Print exactly those lines that run from the beginning of the data to the line bearing "sc.camera = cam_o", inclusive.

• [SOURCE MATERIAL]
* * * * * * * * *
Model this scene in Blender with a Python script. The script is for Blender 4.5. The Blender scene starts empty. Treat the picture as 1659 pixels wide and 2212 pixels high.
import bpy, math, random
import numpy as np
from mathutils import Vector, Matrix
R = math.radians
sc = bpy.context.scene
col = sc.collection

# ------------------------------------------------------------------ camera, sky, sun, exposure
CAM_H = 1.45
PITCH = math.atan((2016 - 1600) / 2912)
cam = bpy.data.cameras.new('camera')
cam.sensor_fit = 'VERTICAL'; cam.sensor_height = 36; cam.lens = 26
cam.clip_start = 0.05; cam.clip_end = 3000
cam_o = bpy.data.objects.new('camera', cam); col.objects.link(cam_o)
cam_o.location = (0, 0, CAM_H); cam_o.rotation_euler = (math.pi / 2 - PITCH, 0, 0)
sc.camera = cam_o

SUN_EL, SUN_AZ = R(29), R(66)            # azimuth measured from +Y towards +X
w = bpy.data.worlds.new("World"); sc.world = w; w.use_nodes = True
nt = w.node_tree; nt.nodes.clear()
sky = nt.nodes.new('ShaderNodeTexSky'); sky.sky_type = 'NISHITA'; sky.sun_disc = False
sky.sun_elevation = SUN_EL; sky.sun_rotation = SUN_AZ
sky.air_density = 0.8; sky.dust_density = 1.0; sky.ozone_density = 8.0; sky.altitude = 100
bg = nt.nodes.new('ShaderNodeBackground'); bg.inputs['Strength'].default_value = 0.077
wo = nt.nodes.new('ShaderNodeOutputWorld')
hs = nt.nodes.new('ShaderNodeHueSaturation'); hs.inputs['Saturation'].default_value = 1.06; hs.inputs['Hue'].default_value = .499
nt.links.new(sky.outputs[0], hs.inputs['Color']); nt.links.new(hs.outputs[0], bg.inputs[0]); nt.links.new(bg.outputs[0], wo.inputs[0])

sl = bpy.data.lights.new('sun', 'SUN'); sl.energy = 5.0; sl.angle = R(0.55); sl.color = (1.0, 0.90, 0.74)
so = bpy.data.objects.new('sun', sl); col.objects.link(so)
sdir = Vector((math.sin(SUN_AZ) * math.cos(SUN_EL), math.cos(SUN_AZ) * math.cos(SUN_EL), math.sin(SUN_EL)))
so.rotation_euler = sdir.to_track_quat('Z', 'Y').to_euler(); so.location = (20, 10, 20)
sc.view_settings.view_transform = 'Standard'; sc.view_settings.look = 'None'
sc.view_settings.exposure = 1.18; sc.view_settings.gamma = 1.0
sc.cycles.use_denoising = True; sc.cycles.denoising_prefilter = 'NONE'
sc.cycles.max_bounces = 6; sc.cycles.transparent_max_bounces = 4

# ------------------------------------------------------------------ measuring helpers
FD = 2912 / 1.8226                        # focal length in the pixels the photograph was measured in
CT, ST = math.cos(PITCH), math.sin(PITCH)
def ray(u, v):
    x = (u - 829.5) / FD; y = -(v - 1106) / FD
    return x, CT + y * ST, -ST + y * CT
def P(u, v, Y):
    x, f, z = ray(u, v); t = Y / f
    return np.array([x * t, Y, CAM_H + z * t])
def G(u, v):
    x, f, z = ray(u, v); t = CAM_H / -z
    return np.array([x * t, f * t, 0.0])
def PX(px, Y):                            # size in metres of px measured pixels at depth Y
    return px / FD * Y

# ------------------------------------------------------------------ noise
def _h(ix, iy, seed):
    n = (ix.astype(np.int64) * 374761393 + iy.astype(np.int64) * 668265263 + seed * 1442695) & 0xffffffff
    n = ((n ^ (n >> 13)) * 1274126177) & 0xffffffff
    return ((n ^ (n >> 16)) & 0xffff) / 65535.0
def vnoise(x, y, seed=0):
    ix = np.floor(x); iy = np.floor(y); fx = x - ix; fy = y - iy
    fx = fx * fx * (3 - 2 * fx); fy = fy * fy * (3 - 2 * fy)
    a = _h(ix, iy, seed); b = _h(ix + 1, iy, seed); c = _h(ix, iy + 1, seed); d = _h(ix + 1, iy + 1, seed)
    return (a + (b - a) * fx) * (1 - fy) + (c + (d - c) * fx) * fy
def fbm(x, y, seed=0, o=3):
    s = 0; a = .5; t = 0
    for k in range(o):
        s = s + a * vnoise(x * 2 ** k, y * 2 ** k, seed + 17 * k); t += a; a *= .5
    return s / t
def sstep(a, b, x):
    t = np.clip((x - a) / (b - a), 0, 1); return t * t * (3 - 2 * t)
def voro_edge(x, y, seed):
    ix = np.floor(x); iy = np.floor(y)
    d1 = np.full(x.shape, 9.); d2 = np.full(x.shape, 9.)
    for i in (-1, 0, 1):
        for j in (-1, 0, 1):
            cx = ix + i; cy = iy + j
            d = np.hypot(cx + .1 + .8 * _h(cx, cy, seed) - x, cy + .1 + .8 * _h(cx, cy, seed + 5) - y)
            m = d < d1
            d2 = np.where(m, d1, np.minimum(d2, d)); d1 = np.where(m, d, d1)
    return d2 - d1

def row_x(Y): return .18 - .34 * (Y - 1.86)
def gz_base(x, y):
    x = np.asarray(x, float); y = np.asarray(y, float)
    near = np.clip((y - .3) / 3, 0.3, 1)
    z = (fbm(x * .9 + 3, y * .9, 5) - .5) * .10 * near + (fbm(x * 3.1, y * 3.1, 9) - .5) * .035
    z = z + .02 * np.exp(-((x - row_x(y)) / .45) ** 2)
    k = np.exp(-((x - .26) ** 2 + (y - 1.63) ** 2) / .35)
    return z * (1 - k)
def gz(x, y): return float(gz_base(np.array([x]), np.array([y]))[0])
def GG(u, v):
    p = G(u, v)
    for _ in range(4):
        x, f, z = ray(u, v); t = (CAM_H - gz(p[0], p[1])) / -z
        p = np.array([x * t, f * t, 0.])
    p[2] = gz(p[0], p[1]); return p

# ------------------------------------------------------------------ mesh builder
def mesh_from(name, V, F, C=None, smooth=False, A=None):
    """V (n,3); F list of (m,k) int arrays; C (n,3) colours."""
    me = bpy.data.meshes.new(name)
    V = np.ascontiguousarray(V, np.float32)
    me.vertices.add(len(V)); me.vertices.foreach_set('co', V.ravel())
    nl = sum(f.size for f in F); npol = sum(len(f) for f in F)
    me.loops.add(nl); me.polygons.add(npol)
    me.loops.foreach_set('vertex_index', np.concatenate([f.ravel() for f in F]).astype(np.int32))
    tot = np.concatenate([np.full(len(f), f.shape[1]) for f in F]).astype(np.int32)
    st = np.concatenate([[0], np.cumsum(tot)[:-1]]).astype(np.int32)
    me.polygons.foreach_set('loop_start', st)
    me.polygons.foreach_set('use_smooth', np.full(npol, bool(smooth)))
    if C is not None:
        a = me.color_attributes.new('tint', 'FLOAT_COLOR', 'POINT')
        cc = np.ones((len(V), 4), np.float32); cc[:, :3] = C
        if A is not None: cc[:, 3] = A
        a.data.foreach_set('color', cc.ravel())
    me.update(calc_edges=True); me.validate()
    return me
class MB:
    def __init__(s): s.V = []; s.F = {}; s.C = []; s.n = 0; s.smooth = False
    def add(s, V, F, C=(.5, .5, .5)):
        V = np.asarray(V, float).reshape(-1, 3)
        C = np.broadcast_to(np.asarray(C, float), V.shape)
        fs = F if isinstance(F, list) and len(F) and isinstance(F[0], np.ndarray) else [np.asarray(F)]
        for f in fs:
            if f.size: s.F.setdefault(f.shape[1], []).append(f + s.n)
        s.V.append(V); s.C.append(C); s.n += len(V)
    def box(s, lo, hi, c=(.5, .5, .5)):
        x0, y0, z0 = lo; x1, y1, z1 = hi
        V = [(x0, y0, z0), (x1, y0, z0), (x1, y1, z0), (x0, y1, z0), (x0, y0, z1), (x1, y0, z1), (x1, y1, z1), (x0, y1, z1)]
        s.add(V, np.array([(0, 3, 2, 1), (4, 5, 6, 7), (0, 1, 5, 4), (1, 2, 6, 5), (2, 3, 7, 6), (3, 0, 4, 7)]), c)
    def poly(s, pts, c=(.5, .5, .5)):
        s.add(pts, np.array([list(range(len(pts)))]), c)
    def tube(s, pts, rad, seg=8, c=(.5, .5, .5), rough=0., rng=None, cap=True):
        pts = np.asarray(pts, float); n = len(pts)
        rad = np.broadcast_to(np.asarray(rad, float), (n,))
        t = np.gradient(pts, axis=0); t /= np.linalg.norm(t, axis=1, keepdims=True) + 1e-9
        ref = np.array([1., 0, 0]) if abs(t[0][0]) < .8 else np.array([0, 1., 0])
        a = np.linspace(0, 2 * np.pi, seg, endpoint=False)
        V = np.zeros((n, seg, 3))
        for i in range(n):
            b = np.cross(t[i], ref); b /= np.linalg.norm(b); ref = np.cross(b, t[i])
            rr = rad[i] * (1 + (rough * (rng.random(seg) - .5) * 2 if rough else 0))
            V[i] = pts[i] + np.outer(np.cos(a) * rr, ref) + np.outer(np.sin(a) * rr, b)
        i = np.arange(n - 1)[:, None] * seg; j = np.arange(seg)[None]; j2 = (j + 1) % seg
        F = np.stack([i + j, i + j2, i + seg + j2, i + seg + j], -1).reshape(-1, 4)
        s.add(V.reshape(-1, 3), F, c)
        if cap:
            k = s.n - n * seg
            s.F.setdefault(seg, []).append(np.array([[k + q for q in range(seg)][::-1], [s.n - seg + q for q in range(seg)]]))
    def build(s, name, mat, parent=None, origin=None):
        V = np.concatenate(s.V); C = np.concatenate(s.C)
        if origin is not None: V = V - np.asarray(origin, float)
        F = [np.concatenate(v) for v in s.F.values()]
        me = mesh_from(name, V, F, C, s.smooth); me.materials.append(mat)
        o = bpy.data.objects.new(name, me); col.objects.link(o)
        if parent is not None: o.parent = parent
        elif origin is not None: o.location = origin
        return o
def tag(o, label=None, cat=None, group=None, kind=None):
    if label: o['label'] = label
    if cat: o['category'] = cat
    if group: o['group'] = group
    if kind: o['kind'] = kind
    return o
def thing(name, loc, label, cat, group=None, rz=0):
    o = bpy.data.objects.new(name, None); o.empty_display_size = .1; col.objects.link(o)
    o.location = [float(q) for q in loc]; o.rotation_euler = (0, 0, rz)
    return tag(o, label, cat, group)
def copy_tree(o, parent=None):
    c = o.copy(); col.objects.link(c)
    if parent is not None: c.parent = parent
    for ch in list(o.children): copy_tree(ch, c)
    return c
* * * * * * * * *
• [SOLUTION FOR THIS TASK]
Model this scene in Blender with a Python script. The script is for Blender 4.5. The Blender scene starts empty. Treat the picture as 1659 pixels wide and 2212 pixels high.
import bpy, math, random
import numpy as np
from mathutils import Vector, Matrix
R = math.radians
sc = bpy.context.scene
col = sc.collection

# ------------------------------------------------------------------ camera, sky, sun, exposure
CAM_H = 1.45
PITCH = math.atan((2016 - 1600) / 2912)
cam = bpy.data.cameras.new('camera')
cam.sensor_fit = 'VERTICAL'; cam.sensor_height = 36; cam.lens = 26
cam.clip_start = 0.05; cam.clip_end = 3000
cam_o = bpy.data.objects.new('camera', cam); col.objects.link(cam_o)
cam_o.location = (0, 0, CAM_H); cam_o.rotation_euler = (math.pi / 2 - PITCH, 0, 0)
sc.camera = cam_o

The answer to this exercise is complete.